Mixed Reality Exploration Toolkit (MRET)

The most recent public release of the Mixed Reality Exploration Toolkit can be downloaded here!

I worked for NASA at the Goddard Space Flight Center as a VR/AR Toolkit Developer.

As part of my work, I created enhancements to the NASA Mixed Reality Exploration Toolkit (MRET), a VR/AR package built for the Unity game engine.

One MRET project that needed enhancements was the toolkit’s Capture, Containment and Retrieval System (MRET-CCRS) project. The MRET-CCRS project is a digital simulation of the real Containment and Retrieval System project, which is a payload that is a part of the joint Mars Sample Return mission between NASA and the European Space Agency. CCRS is made up of a Capture and Containment Module and Earth Return Module which picks up orbiting samples to bring them back to Earth – The goal of this project is to ensure the first ever successful return of samples from Mars.

The main improvement that had to be made to the MRET-CCRS project was to have the user’s hands simulated in the in-game environment, which meant that the user’s controllers had to interact physically with other in-game objects. I called this feature “Hard Collision,” and it allowed the users to enhance the simulation with an extra layer of connection between the virtual and real world, since the users could no longer simply move their hands through objects within the virtual environment; They had to be more careful about where they were moving their hands and be more mindful of the objects the hands would be colliding with.

Other challenges with this feature was that I needed to ensure the user could see both where the hand hit the in-game objects, and where the hand currently is in real life. It also had to be possible to turn this feature on and off.

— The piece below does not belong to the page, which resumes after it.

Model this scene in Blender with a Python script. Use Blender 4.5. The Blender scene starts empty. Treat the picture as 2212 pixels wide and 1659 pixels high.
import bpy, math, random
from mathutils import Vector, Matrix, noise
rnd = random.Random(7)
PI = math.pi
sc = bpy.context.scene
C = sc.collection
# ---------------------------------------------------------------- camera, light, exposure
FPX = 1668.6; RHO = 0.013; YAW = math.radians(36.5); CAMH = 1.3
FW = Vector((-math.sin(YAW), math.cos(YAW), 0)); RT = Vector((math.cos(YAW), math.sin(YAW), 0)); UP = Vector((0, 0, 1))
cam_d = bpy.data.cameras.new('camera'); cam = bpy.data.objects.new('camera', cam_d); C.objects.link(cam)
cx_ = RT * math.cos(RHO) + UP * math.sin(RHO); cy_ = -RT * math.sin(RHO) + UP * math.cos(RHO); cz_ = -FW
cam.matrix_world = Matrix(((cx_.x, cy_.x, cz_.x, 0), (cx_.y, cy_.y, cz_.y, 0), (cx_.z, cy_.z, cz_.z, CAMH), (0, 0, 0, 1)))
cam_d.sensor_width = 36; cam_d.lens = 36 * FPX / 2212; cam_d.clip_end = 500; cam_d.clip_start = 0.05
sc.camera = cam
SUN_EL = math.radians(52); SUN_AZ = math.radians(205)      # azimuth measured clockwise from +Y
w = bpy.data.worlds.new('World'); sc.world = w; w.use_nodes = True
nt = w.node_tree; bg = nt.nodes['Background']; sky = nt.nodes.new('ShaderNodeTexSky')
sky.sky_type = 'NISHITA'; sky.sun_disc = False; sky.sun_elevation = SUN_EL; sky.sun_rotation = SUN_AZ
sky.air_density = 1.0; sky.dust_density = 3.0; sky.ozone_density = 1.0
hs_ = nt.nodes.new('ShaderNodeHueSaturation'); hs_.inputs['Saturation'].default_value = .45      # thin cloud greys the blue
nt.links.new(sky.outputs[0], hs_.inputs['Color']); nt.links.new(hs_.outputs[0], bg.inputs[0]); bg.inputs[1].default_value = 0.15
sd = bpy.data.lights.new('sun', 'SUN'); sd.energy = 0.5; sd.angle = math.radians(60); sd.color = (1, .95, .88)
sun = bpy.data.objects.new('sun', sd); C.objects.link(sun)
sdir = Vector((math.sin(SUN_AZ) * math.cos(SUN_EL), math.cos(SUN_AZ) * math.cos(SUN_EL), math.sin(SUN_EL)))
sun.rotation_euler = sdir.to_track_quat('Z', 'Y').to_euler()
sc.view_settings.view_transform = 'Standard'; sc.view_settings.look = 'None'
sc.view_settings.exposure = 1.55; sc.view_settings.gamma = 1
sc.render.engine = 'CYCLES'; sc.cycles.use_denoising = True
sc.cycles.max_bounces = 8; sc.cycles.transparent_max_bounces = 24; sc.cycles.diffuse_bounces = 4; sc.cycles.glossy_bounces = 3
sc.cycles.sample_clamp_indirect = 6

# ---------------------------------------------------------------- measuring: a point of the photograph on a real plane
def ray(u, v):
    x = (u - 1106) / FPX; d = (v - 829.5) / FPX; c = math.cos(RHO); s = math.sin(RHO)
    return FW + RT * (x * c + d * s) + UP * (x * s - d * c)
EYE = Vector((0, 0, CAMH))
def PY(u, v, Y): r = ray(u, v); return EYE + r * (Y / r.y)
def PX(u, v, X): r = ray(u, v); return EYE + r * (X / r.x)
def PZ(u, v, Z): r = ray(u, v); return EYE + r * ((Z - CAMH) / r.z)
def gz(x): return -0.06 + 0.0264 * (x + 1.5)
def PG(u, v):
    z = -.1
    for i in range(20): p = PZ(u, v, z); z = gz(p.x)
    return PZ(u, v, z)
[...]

• To make controllers interact physically with objects, a copy of the controller object was created. This new controller object always followed where the user’s hands are positioned in real life. These controller objects were then given colliders and a rigidbody, which meant that the controller objects would collide with and be unable to move past other objects present within the scene.
• To allow the user to be able to see the real position of their hands in relation to the position of their in-game hands, I created a shader that would make an object visible through other objects. This shader was attached to the controller that tracks the real hand position. Whenever the player collided with an object in-game, the in-game representation of their hands was frozen and this shader was toggled, allowing the player to see the real position of their hands through the object or wall while also seeing where they had collided with an object in the game.
• The Hard Collision was made toggleable at runtime. Toggling the Hard Collision would switch a different set of controllers off and on, and it would remove the special shader that makes the controllers at the real hand positions visible through objects. The target positions for the in-game model’s hands were also changed depending on which mode was toggled; If the Hard Collision was off, then the model’s hands would follow the location of the real-world controllers, while if the Hard Collision was on, the model’s hands would follow the location of the new controller object which constantly tried to follow the position of the real-world controllers while having collision active.

Another primary contribution was to project VALIXR, which utilized the MRET Toolkit to provide a VR and AR visualization of the NASA Goddard Earth Observing System (GEOS) climate and weather model. VALIXR is an open-source XR front-end that leverages MRET to provide an immersive, intuitive environment for visualizing and interacting with the GEOS model’s output. It adds a “Holographic Table” visualization into MRET for the layering of 2D and 3D data. 3D data includes using point clouds, volumetric rendering, isosurfaces, and procedural meshes.

For this project, I led discussions with weather scientists and interpreted what the scientists needed from the software, then designed and implemented features to allow them to view and form connections between critical data sets.

• I implemented the primary data sources panel, which allowed users to toggle on and off various layers which visualized different data sets.
• I created the primary controls for the “Holographic Earth” pedestal, while also prototyping a variety of other in-game panels and panel controls using Figma.